Things I should probably get up to:

  1. Get my driving license. It’s been on my agenda since I turned 18, and back then Gangnam Style was still at the height of its popularity.
  2. Make more art. I’ve seriously considered reopening my small commission-based art gig, where I do drawings of people’s pets. I ran it for about a year sometime back and the income, while insignificant, was enough to cover some cab rides and overpriced coffees.
  3. Write!! I should really submit something, anything, to someone, anyone, this year. Short story ideas toss around in my head pretty much all the time, and if I commit to sitting down and finally typing them out I’m sure I’ll have something. Not a winner, perhaps, but at least a worthy competitor. I should also write more right here to keep the practice alive. I’ve discovered that the most effective way to maintain a blogging habit is to write whatever comes to mind when I open my laptop, rather than ‘saving up’ topics of interest that are too tedious to recall in the pockets of time I do devote to writing here.

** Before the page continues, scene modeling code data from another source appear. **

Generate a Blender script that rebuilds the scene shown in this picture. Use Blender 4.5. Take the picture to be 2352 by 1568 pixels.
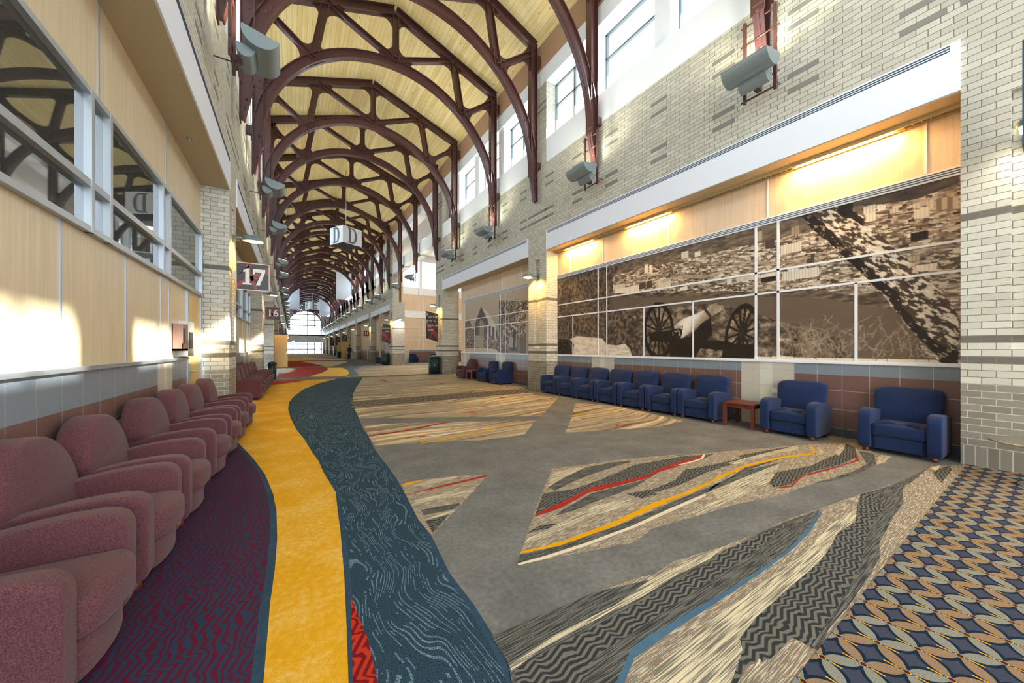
import bpy, bmesh, math, random
import numpy as np
from mathutils import Vector, Matrix
for o in list(bpy.data.objects): bpy.data.objects.remove(o)
R = math.radians
SC = bpy.context.scene
COL = SC.collection
random.seed(7)
# ------------------------------------------------------------ camera
cam_d = bpy.data.cameras.new('camera'); cam_d.sensor_width = 36; cam_d.lens = 12.245
cam_d.shift_y = 15/2352; cam_d.clip_end = 400; cam_d.clip_start = .05
cam = bpy.data.objects.new('camera', cam_d); COL.objects.link(cam)
cam.location = (0, 0, 1.4); cam.rotation_euler = (R(90), 0, -math.atan(506/800))
SC.camera = cam
# ------------------------------------------------------------ sky, sun, exposure
SC.view_settings.view_transform = 'Standard'; SC.view_settings.look = 'None'
SC.view_settings.gamma = 1; SC.view_settings.exposure = 0.5
world = bpy.data.worlds.new('daylight'); SC.world = world; world.use_nodes = True
bg = world.node_tree.nodes['Background']; bg.inputs[0].default_value = (.76, .88, 1, 1); bg.inputs[1].default_value = 5.6
sun_d = bpy.data.lights.new('sun', 'SUN'); sun_d.energy = 42; sun_d.angle = R(1.2); sun_d.color = (1, .93, .82)
sun = bpy.data.objects.new('sun', sun_d); COL.objects.link(sun)
sun.location = (30, -20, 30)
sun.rotation_euler = Vector((-1, .55, -.82)).to_track_quat('-Z', 'Y').to_euler()

# ------------------------------------------------------------ node helper
class N:
    """tiny expression wrapper over shader math nodes"""
    def __init__(s, nt, sock): s.nt, s.s = nt, sock
    def _m(s, op, *a, clamp=False):
        n = s.nt.nodes.new('ShaderNodeMath'); n.operation = op; n.use_clamp = clamp
        for i, v in enumerate((s,)+a):
            if isinstance(v, N): s.nt.links.new(v.s, n.inputs[i])
            else: n.inputs[i].default_value = v
        return N(s.nt, n.outputs[0])
    def __add__(s, o): return s._m('ADD', o)
    def __sub__(s, o): return s._m('SUBTRACT', o)
    def __mul__(s, o): return s._m('MULTIPLY', o)
    def __truediv__(s, o): return s._m('DIVIDE', o)
    def gt(s, o): return s._m('GREATER_THAN', o)
    def lt(s, o): return s._m('LESS_THAN', o)
    def abs(s): return s._m('ABSOLUTE')
    def frac(s): return s._m('FRACT')
    def floor(s): return s._m('FLOOR')
    def round(s): return s._m('ROUND')
    def mod(s, o): return s._m('FLOORED_MODULO', o)
    def mx(s, o): return s._m('MAXIMUM', o)
    def mn(s, o): return s._m('MINIMUM', o)
    def sq(s): return s*s
    def sin(s): return s._m('SINE')
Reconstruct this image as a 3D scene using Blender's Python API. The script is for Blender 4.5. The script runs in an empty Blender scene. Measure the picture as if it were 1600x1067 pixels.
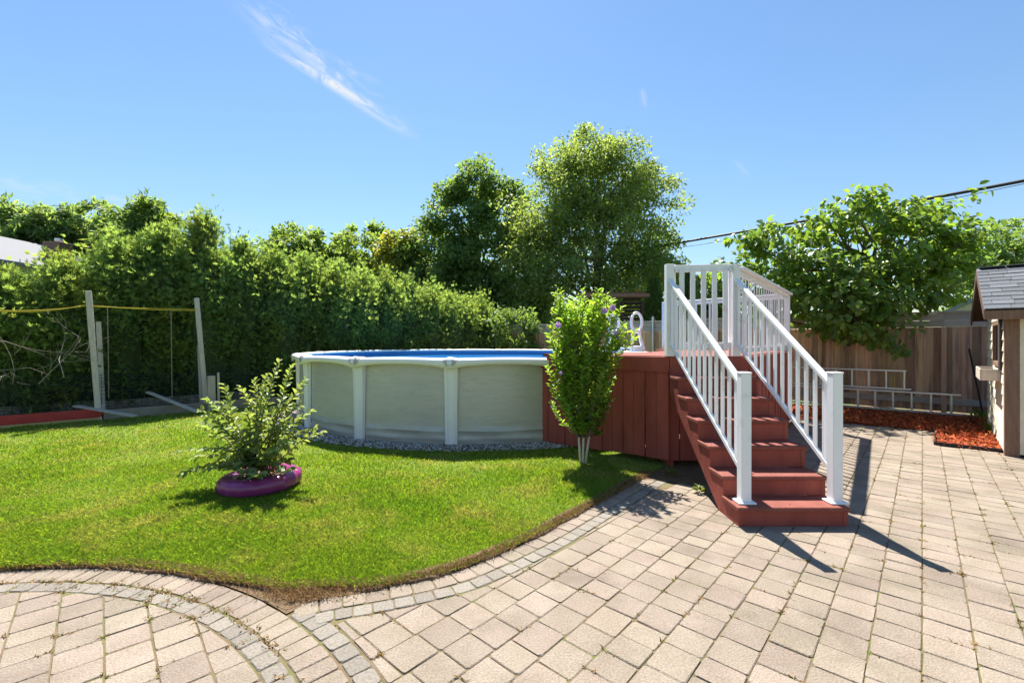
import bpy, math, random
import numpy as np
from mathutils import Vector, Matrix

# ------------------------------------------------------------------ camera, sky, sun, exposure
S = bpy.context.scene
COL = S.collection
F, H, HY = 700.0, 1.55, 533.5            # focal length in photo pixels, eye height, horizon row
cam = bpy.data.cameras.new('camera')
cam.sensor_width = 36; cam.lens = F / 1600 * 36; cam.clip_start = .05; cam.clip_end = 3000
camo = bpy.data.objects.new('camera', cam); COL.objects.link(camo)
camo.location = (0, 0, H); camo.rotation_euler = (math.radians(90), 0, 0)
S.camera = camo
SUN_AZ, SUN_EL = math.radians(-10.3), math.radians(57.5)
SKY_STRENGTH, SUN_STRENGTH, EXPOSURE = .056, 4.5, 1.42
W = bpy.data.worlds.new('World'); S.world = W; W.use_nodes = True
def build_world():
    nt = W.node_tree; N = nt.nodes; L = nt.links; N.clear()
    out = N.new('ShaderNodeOutputWorld'); bg = N.new('ShaderNodeBackground'); bg.inputs[1].default_value = SKY_STRENGTH
    sky = N.new('ShaderNodeTexSky'); sky.sky_type = 'NISHITA'; sky.sun_disc = False
    sky.sun_elevation = SUN_EL; sky.sun_rotation = SUN_AZ; sky.altitude = 100
    sky.air_density = 1.6; sky.dust_density = .15; sky.ozone_density = 8.5
    tc = N.new('ShaderNodeTexCoord'); sp = N.new('ShaderNodeSeparateXYZ'); L.new(tc.outputs['Generated'], sp.inputs[0])
    def m(op, a, b=None, c=None):
        n = N.new('ShaderNodeMath'); n.operation = op
        for i, v in enumerate((a, b, c)):
            if v is None: continue
            if isinstance(v, (int, float)): n.inputs[i].default_value = v
            else: L.new(v, n.inputs[i])
        return n.outputs[0]
    def mr(v, a, b, c, d):
        n = N.new('ShaderNodeMapRange'); n.interpolation_type = 'SMOOTHSTEP'; L.new(v, n.inputs[0])
        for i, q in enumerate((a, b, c, d)): n.inputs[i + 1].default_value = q
        return n.outputs[0]
    ys = m('MAXIMUM', sp.outputs[1], .02)
    px = m('DIVIDE', sp.outputs[0], ys); pz = m('DIVIDE', sp.outputs[2], ys)
    front = m('GREATER_THAN', sp.outputs[1], .05)
    total = None
    # thin cirrus streaks, given as lines in the sky (tangent-plane coordinates round north)
    for x0, z0, x1, z1, wd, st, seed in ((-.66, .80, -.20, .45, .044, .85, 1), (-.60, .70, -.18, .43, .019, 1.3, 8), (-1.3, .38, -.50, .235, .035, .35, 3),
                                   (.288, .57, .296, .51, .012, .5, 5), (.48, .40, .55, .36, .03, .15, 6)):
        ln = math.hypot(x1 - x0, z1 - z0); ax, az = (x1 - x0) / ln, (z1 - z0) / ln
        dx = m('SUBTRACT', px, x0); dz = m('SUBTRACT', pz, z0)
        t = m('ADD', m('MULTIPLY', dx, ax), m('MULTIPLY', dz, az))
        s = m('SUBTRACT', m('MULTIPLY', dx, az), m('MULTIPLY', dz, ax))
        cb = N.new('ShaderNodeCombineXYZ'); L.new(m('MULTIPLY', t, 7.0), cb.inputs[0]); L.new(m('MULTIPLY', s, 26.0), cb.inputs[1]); cb.inputs[2].default_value = seed * 3.7
        nz = N.new('ShaderNodeTexNoise'); nz.inputs['Scale'].default_value = 1.3; nz.inputs['Detail'].default_value = 7; nz.inputs['Roughness'].default_value = .62
        nz.inputs['Distortion'].default_value = .8
        L.new(cb.outputs[0], nz.inputs['Vector'])
        wob = m('MULTIPLY', m('SUBTRACT', nz.outputs[0], .5), wd * 1.6)
        sa = m('ABSOLUTE', m('ADD', s, wob))
        across = mr(sa, 0, wd, 1, 0)
        along = m('MULTIPLY', mr(t, 0, ln * .35, 0, 1), mr(t, ln * .55, ln, 1, 0))
        body = m('MULTIPLY', m('MULTIPLY', across, along), mr(nz.outputs[0], .36, .72, 0, 1))
        body = m('MULTIPLY', body, st)
        total = body if total is None else m('ADD', total, body)
    total = m('MINIMUM', m('MULTIPLY', total, front), 1)
    mx = N.new('ShaderNodeMix'); mx.data_type = 'RGBA'
    L.new(total, mx.inputs[0]); L.new(sky.outputs[0], mx.inputs[6]); mx.inputs[7].default_value = (5.8, 6.05, 6.2, 1)
    L.new(mx.outputs[2], bg.inputs[0]); L.new(bg.outputs[0], out.inputs[0])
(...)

Things I have in fact been getting up to:

  1. Going to the market every morning, which has long been a dream of mind. I’m a big fan of buying groceries to cook daily (rather than storing up from a one-time-good-one shop run) and very much enjoy the more human touch you get at the wet market as compared with the cold, big-corp feel of a supermarket. I bring the baby along, which is nice as a morning activity but in her case I do actively try and avoid the human touch, which is difficult as the shoppers are mostly elderly folk who are attracted to babies like moths to a flame.
  2. Making pressure cooker Big Soups with whatever spoils we harvest from the market. Delicious. Healthy. Much joy.
  3. Observing my baby top to toe, minute to hour to day to week to month. She’s so fun to watch, it’s like being completely mesmerised by a firefly bopping around in a jar (a metaphor I hope is used only by the observer and not the subject …). She has been doing the funniest little bit where she pulls to sit, then immediately claps for herself. Yes little honey be proud!! So are we!!! Clap clap clap clap clap for you.

At barre today I ran into an acquaintance who’d recently suffered a late-term miscarriage. Equal parts sad and awkward, which culminated in me saying ‘sorry for your loss’ while bowing. Mortifying behaviour, and even more cringey to recall. I think it’s an unfortunate leftover habit from the many years I spent in a Chinese school, where 90 degree bows to teachers were the norm. Nowadays I can barely wrangle eye contact from students who breeze past me in the corridors and stairways of school. Not sure if I should get with the times or wallow in despair for the next generation.

Oh, another thing I’ve started with this ‘free year’ and am already struggling to maintain: 6am runs with J. We kept it up for 6 days straight, then had to enforce a hiatus because I went for my first pilates class in years and my body promptly said ‘nope’ and went into hysterics for two days. We’ve been spottily trying to get back on it, with some success, but we really should keep going. At 6, both our alarms start to chime and tingle. I hear mine and turn it off, but also shut my eyes immediately and continue fusing with my pillow. Can I return to sleep? No. J doesn’t hear his own alarm, which seems to be at either a decibel or tone that completely escapes his ear drums. It rings. For an age. My eyes flicker open with difficulty. I flail an arm at whatever exposed skin of his I can see in the darkness. He spasms. He rolls over. He turns his alarm off. We are now both semi-awake but continue lying silently beside each other.

Then it’s 730am and I say ‘I went back to sleep because you went back to sleep’ and he says ‘no I went back to sleep because you didn’t wake up’ and we plod along through the day and the cycle repeats itself in 24 hours.

Well, must remain optimistic, though the trickle of hope I sip from is fast drying up as this late hour marches past 11pm and slides toward midnight. Goodnight world!


Responses

  1. Pieces to Peace avatar
    Pieces to Peace

    Last time I heard, nannies, maids, and cooks all get a salary; which means that everything you’re doing must actually be – WORK! 😆

    Before becoming a mom, I went to school full-time and worked two part-time jobs. After becoming a mom, my “work-for-pay” schedule was reduced to a few hours per week, and I was otherwise a “work-for-peanuts” stay-at-home-mom. Guess during which period of time I always felt overworked and exhausted? That’s right! After becoming a stay-at-home-mom, when everybody else assumes you are just having a mini-vacation.

    Good luck with your ambitions! You will have time again someday! 🥰

    Like

    1. hellotimbuktu avatar
      hellotimbuktu

      Thank you for such thoughtful and heartfelt encouragement – it’s so nice to have this perspective corroborated by another SAHM 🙂 You hang in there too! Your kids are blessed to have you!